# Set exercise
Read the records below. Copy each line where the string "this" occurs.

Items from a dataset
═══
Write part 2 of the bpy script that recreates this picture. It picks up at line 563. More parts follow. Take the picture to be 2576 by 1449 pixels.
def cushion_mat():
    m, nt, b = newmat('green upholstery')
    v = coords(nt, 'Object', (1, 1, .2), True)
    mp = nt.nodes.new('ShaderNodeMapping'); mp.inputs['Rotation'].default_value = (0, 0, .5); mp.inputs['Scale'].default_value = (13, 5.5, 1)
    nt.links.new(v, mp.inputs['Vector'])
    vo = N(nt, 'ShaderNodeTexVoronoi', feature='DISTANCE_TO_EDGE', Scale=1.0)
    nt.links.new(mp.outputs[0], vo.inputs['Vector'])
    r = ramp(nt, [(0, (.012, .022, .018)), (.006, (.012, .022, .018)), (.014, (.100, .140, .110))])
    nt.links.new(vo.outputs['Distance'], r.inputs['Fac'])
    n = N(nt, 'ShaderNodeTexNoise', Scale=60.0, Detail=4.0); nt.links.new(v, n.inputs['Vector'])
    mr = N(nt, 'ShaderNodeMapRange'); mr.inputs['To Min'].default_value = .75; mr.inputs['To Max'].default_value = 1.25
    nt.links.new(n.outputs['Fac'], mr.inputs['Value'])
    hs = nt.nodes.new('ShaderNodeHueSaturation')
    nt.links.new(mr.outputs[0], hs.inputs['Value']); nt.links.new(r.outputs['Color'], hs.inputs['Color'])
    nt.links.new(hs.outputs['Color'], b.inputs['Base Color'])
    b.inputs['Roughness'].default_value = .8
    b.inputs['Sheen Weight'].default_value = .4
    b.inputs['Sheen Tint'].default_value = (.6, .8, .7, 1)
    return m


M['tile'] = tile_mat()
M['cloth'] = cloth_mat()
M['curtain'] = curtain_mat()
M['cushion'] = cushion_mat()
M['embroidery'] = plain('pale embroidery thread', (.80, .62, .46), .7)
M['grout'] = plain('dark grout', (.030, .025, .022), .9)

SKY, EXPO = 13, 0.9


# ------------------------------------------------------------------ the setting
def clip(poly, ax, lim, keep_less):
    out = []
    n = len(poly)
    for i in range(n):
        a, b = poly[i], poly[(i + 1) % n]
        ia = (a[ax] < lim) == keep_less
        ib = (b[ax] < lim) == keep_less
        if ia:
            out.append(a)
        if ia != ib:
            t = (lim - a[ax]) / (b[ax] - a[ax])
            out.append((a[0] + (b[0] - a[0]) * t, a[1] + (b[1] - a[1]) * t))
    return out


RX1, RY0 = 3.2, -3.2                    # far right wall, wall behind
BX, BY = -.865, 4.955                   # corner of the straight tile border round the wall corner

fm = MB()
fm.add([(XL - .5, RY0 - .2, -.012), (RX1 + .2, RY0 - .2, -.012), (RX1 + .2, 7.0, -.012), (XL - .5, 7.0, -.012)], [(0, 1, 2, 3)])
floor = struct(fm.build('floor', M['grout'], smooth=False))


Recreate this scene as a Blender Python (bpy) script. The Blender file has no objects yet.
═══
# Problem solution
Write part 2 of the bpy script that recreates this picture. It picks up at line 563. More parts follow. Take the picture to be 2576 by 1449 pixels.
Recreate this scene as a Blender Python (bpy) script. The Blender file has no objects yet.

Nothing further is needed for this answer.